→ **EXERCISE DESCRIPTION**
Retype each line of the material exactly, please, skipping any picture in it.

---

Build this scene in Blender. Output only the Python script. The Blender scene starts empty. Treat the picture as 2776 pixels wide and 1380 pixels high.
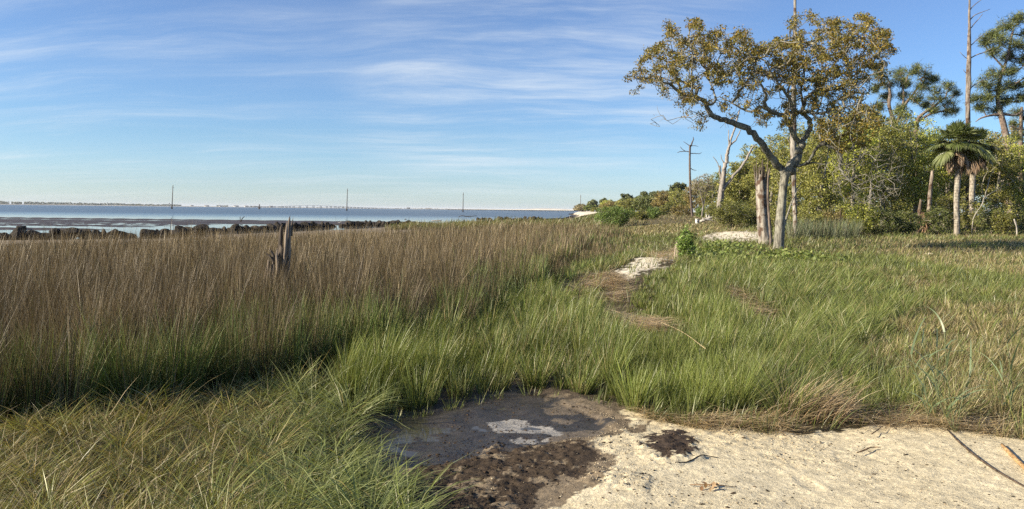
import bpy, math, numpy as np
from mathutils import Matrix, Vector
R = math.radians
S = bpy.context.scene
COL = S.collection

# ------------------------------------------------------------------ camera
PW, PH, FPX = 2776.0, 1380.0, 2005.0        # photo frame and focal length in photo pixels
EYE = np.array([0.0, 0.0, 1.7])
PITCH, ROLL = R(3.45), R(0.67)
FWD = np.array([0, math.cos(PITCH), -math.sin(PITCH)])
_r0 = np.array([1.0, 0, 0]); _u0 = np.array([0, math.sin(PITCH), math.cos(PITCH)])
RGT = _r0 * math.cos(ROLL) + _u0 * math.sin(ROLL)
UPV = _u0 * math.cos(ROLL) - _r0 * math.sin(ROLL)
cam = bpy.data.cameras.new('camera'); camo = bpy.data.objects.new('camera', cam); COL.objects.link(camo)
cam.sensor_width = 36.0; cam.lens = 36.0 * FPX / PW; cam.clip_start = 0.05; cam.clip_end = 60000
M = Matrix([list(v) for v in np.array([RGT, UPV, -FWD]).T]).to_4x4(); M.translation = Vector(EYE)
camo.matrix_world = M
S.camera = camo

# ------------------------------------------------------------------ light
SUN_EL, SUN_ROT = R(25), R(254)             # sun low on the left, a little behind the viewer
sd = Vector((math.cos(SUN_EL) * math.sin(SUN_ROT), math.cos(SUN_EL) * math.cos(SUN_ROT), math.sin(SUN_EL)))
sun = bpy.data.lights.new('sun', 'SUN'); sun.energy = 5.0; sun.angle = R(0.5); sun.color = (1.0, 0.86, 0.66)
suno = bpy.data.objects.new('sun', sun); COL.objects.link(suno)
suno.rotation_euler = (-sd).to_track_quat('-Z', 'Y').to_euler(); suno.location = (-30, -10, 30)

class NT:
    """small node-tree helper"""
    def __init__(s, tree): s.t = tree; s.n = tree.nodes; s.l = tree.links
    def new(s, typ, ins=None, **props):
        nd = s.n.new(typ)
        for k, v in props.items(): setattr(nd, k, v)
        for k, v in (ins or {}).items():
            if isinstance(v, tuple) and len(v) == 2 and hasattr(v[0], 'outputs'): s.l.new(v[0].outputs[v[1]], nd.inputs[k])
            elif hasattr(v, 'outputs'): s.l.new(v.outputs[0], nd.inputs[k])
            else: nd.inputs[k].default_value = (*v, 1) if isinstance(v, tuple) and nd.inputs[k].type == 'RGBA' else v
        return nd
    def math(s, op, a, b=0.0, clamp=False):
        return s.new('ShaderNodeMath', {0: a, 1: b}, operation=op, use_clamp=clamp)
    def ramp(s, f, lo, hi, a=0.0, b=1.0, smooth=True):
        return s.new('ShaderNodeMapRange', {0: f, 1: lo, 2: hi, 3: a, 4: b}, interpolation_type='SMOOTHSTEP' if smooth else 'LINEAR')
    def mix(s, f, a, b, blend='MIX'):
        nd = s.n.new('ShaderNodeMixRGB'); nd.blend_type = blend
        for i, v in enumerate((f, a, b)):
            if isinstance(v, tuple) and len(v) == 2 and hasattr(v[0], 'outputs'): s.l.new(v[0].outputs[v[1]], nd.inputs[i])
            elif hasattr(v, 'outputs'): s.l.new(v.outputs[0], nd.inputs[i])
            else: nd.inputs[i].default_value = v if i == 0 else (*v[:3], 1)
        return nd
    def noise(s, vec, scale, detail=4, rough=0.55, dist=0.0):
        return s.new('ShaderNodeTexNoise', {'Vector': vec, 'Scale': scale, 'Detail': detail, 'Roughness': rough, 'Distortion': dist})

world = bpy.data.worlds.new('World'); S.world = world; world.use_nodes = True
w = NT(world.node_tree)
bg = w.n['Background']; bg.inputs[1].default_value = 0.076
sky = w.new('ShaderNodeTexSky', sky_type='NISHITA', sun_disc=False, sun_elevation=SUN_EL, sun_rotation=SUN_ROT,
            altitude=0.0, air_density=1.0, dust_density=0.6, ozone_density=2.5)
tc = w.new('ShaderNodeTexCoord')
sp = w.new('ShaderNodeSeparateXYZ', {0: (tc, 'Generated')})
zz = w.math('ADD', w.math('MAXIMUM', (sp, 2), 0.0), 0.13)
cu = w.math('DIVIDE', (sp, 0), zz); cv = w.math('DIVIDE', (sp, 1), zz)
plane = w.new('ShaderNodeCombineXYZ', {0: cu, 1: cv})

def pix_dir(px, py):
    d = FWD * FPX + RGT * (px - PW / 2) + UPV * (PH / 2 - py); return d / np.linalg.norm(d)
def cirrus(rot, sx, sy, lo, hi, seed, rough=0.62, warp=0.5):
    wn = w.noise(plane, 0.55, 3, 0.5)
    wv = w.new('ShaderNodeVectorMath', {0: w.new('ShaderNodeVectorMath', {0: (wn, 'Color'), 1: (0.5, 0.5, 0.5)}, operation='SUBTRACT'), 1: (warp, warp, 0)}, operation='MULTIPLY')
    pv = w.new('ShaderNodeVectorMath', {0: plane, 1: wv}, operation='ADD')
    mp = w.new('ShaderNodeMapping', {'Vector': pv, 'Location': (seed, seed * 0.7, 0), 'Rotation': (0, 0, rot), 'Scale': (sx, sy, 1)})
    return w.ramp(w.noise(mp, 1.0, 9, rough), lo, hi)
def patch(spots):
    acc = None
    for px, py, deg_in, deg_out, amt in spots:
        d = pix_dir(px, py)
        dt = w.new('ShaderNodeVectorMath', {0: (tc, 'Generated'), 1: tuple(d)}, operation='DOT_PRODUCT')
        m = w.ramp((dt, 'Value'), math.cos(R(deg_out)), math.cos(R(deg_in)), 0, amt)
        acc = m if acc is None else w.math('MAXIMUM', acc, m)
    return acc
c1 = w.math('MULTIPLY', cirrus(R(70), 0.55, 2.4, 0.38, 0.80, 3.1, .66, .7), patch([(1560, 60, 2, 15, 1.0), (1300, 210, 2, 12, 0.85), (1750, 30, 1, 8, .9)]))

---

→ **ANSWER TO THIS PROBLEM**
Build this scene in Blender. Output only the Python script. The Blender scene starts empty. Treat the picture as 2776 pixels wide and 1380 pixels high.
import bpy, math, numpy as np
from mathutils import Matrix, Vector
R = math.radians
S = bpy.context.scene
COL = S.collection

# ------------------------------------------------------------------ camera
PW, PH, FPX = 2776.0, 1380.0, 2005.0        # photo frame and focal length in photo pixels
EYE = np.array([0.0, 0.0, 1.7])
PITCH, ROLL = R(3.45), R(0.67)
FWD = np.array([0, math.cos(PITCH), -math.sin(PITCH)])
_r0 = np.array([1.0, 0, 0]); _u0 = np.array([0, math.sin(PITCH), math.cos(PITCH)])
RGT = _r0 * math.cos(ROLL) + _u0 * math.sin(ROLL)
UPV = _u0 * math.cos(ROLL) - _r0 * math.sin(ROLL)
cam = bpy.data.cameras.new('camera'); camo = bpy.data.objects.new('camera', cam); COL.objects.link(camo)
cam.sensor_width = 36.0; cam.lens = 36.0 * FPX / PW; cam.clip_start = 0.05; cam.clip_end = 60000
M = Matrix([list(v) for v in np.array([RGT, UPV, -FWD]).T]).to_4x4(); M.translation = Vector(EYE)
camo.matrix_world = M
S.camera = camo

# ------------------------------------------------------------------ light
SUN_EL, SUN_ROT = R(25), R(254)             # sun low on the left, a little behind the viewer
sd = Vector((math.cos(SUN_EL) * math.sin(SUN_ROT), math.cos(SUN_EL) * math.cos(SUN_ROT), math.sin(SUN_EL)))
sun = bpy.data.lights.new('sun', 'SUN'); sun.energy = 5.0; sun.angle = R(0.5); sun.color = (1.0, 0.86, 0.66)
suno = bpy.data.objects.new('sun', sun); COL.objects.link(suno)
suno.rotation_euler = (-sd).to_track_quat('-Z', 'Y').to_euler(); suno.location = (-30, -10, 30)

class NT:
    """small node-tree helper"""
    def __init__(s, tree): s.t = tree; s.n = tree.nodes; s.l = tree.links
    def new(s, typ, ins=None, **props):
        nd = s.n.new(typ)
        for k, v in props.items(): setattr(nd, k, v)
        for k, v in (ins or {}).items():
            if isinstance(v, tuple) and len(v) == 2 and hasattr(v[0], 'outputs'): s.l.new(v[0].outputs[v[1]], nd.inputs[k])
            elif hasattr(v, 'outputs'): s.l.new(v.outputs[0], nd.inputs[k])
            else: nd.inputs[k].default_value = (*v, 1) if isinstance(v, tuple) and nd.inputs[k].type == 'RGBA' else v
        return nd
    def math(s, op, a, b=0.0, clamp=False):
        return s.new('ShaderNodeMath', {0: a, 1: b}, operation=op, use_clamp=clamp)
    def ramp(s, f, lo, hi, a=0.0, b=1.0, smooth=True):
        return s.new('ShaderNodeMapRange', {0: f, 1: lo, 2: hi, 3: a, 4: b}, interpolation_type='SMOOTHSTEP' if smooth else 'LINEAR')
    def mix(s, f, a, b, blend='MIX'):
        nd = s.n.new('ShaderNodeMixRGB'); nd.blend_type = blend
        for i, v in enumerate((f, a, b)):
            if isinstance(v, tuple) and len(v) == 2 and hasattr(v[0], 'outputs'): s.l.new(v[0].outputs[v[1]], nd.inputs[i])
            elif hasattr(v, 'outputs'): s.l.new(v.outputs[0], nd.inputs[i])
            else: nd.inputs[i].default_value = v if i == 0 else (*v[:3], 1)
        return nd
    def noise(s, vec, scale, detail=4, rough=0.55, dist=0.0):
        return s.new('ShaderNodeTexNoise', {'Vector': vec, 'Scale': scale, 'Detail': detail, 'Roughness': rough, 'Distortion': dist})

world = bpy.data.worlds.new('World'); S.world = world; world.use_nodes = True
w = NT(world.node_tree)
bg = w.n['Background']; bg.inputs[1].default_value = 0.076
sky = w.new('ShaderNodeTexSky', sky_type='NISHITA', sun_disc=False, sun_elevation=SUN_EL, sun_rotation=SUN_ROT,
            altitude=0.0, air_density=1.0, dust_density=0.6, ozone_density=2.5)
tc = w.new('ShaderNodeTexCoord')
sp = w.new('ShaderNodeSeparateXYZ', {0: (tc, 'Generated')})
zz = w.math('ADD', w.math('MAXIMUM', (sp, 2), 0.0), 0.13)
cu = w.math('DIVIDE', (sp, 0), zz); cv = w.math('DIVIDE', (sp, 1), zz)
plane = w.new('ShaderNodeCombineXYZ', {0: cu, 1: cv})

def pix_dir(px, py):
    d = FWD * FPX + RGT * (px - PW / 2) + UPV * (PH / 2 - py); return d / np.linalg.norm(d)
def cirrus(rot, sx, sy, lo, hi, seed, rough=0.62, warp=0.5):
    wn = w.noise(plane, 0.55, 3, 0.5)
    wv = w.new('ShaderNodeVectorMath', {0: w.new('ShaderNodeVectorMath', {0: (wn, 'Color'), 1: (0.5, 0.5, 0.5)}, operation='SUBTRACT'), 1: (warp, warp, 0)}, operation='MULTIPLY')
    pv = w.new('ShaderNodeVectorMath', {0: plane, 1: wv}, operation='ADD')
    mp = w.new('ShaderNodeMapping', {'Vector': pv, 'Location': (seed, seed * 0.7, 0), 'Rotation': (0, 0, rot), 'Scale': (sx, sy, 1)})
    return w.ramp(w.noise(mp, 1.0, 9, rough), lo, hi)
def patch(spots):
    acc = None
    for px, py, deg_in, deg_out, amt in spots:
        d = pix_dir(px, py)
        dt = w.new('ShaderNodeVectorMath', {0: (tc, 'Generated'), 1: tuple(d)}, operation='DOT_PRODUCT')
        m = w.ramp((dt, 'Value'), math.cos(R(deg_out)), math.cos(R(deg_in)), 0, amt)
        acc = m if acc is None else w.math('MAXIMUM', acc, m)
    return acc
c1 = w.math('MULTIPLY', cirrus(R(70), 0.55, 2.4, 0.38, 0.80, 3.1, .66, .7), patch([(1560, 60, 2, 15, 1.0), (1300, 210, 2, 12, 0.85), (1750, 30, 1, 8, .9)]))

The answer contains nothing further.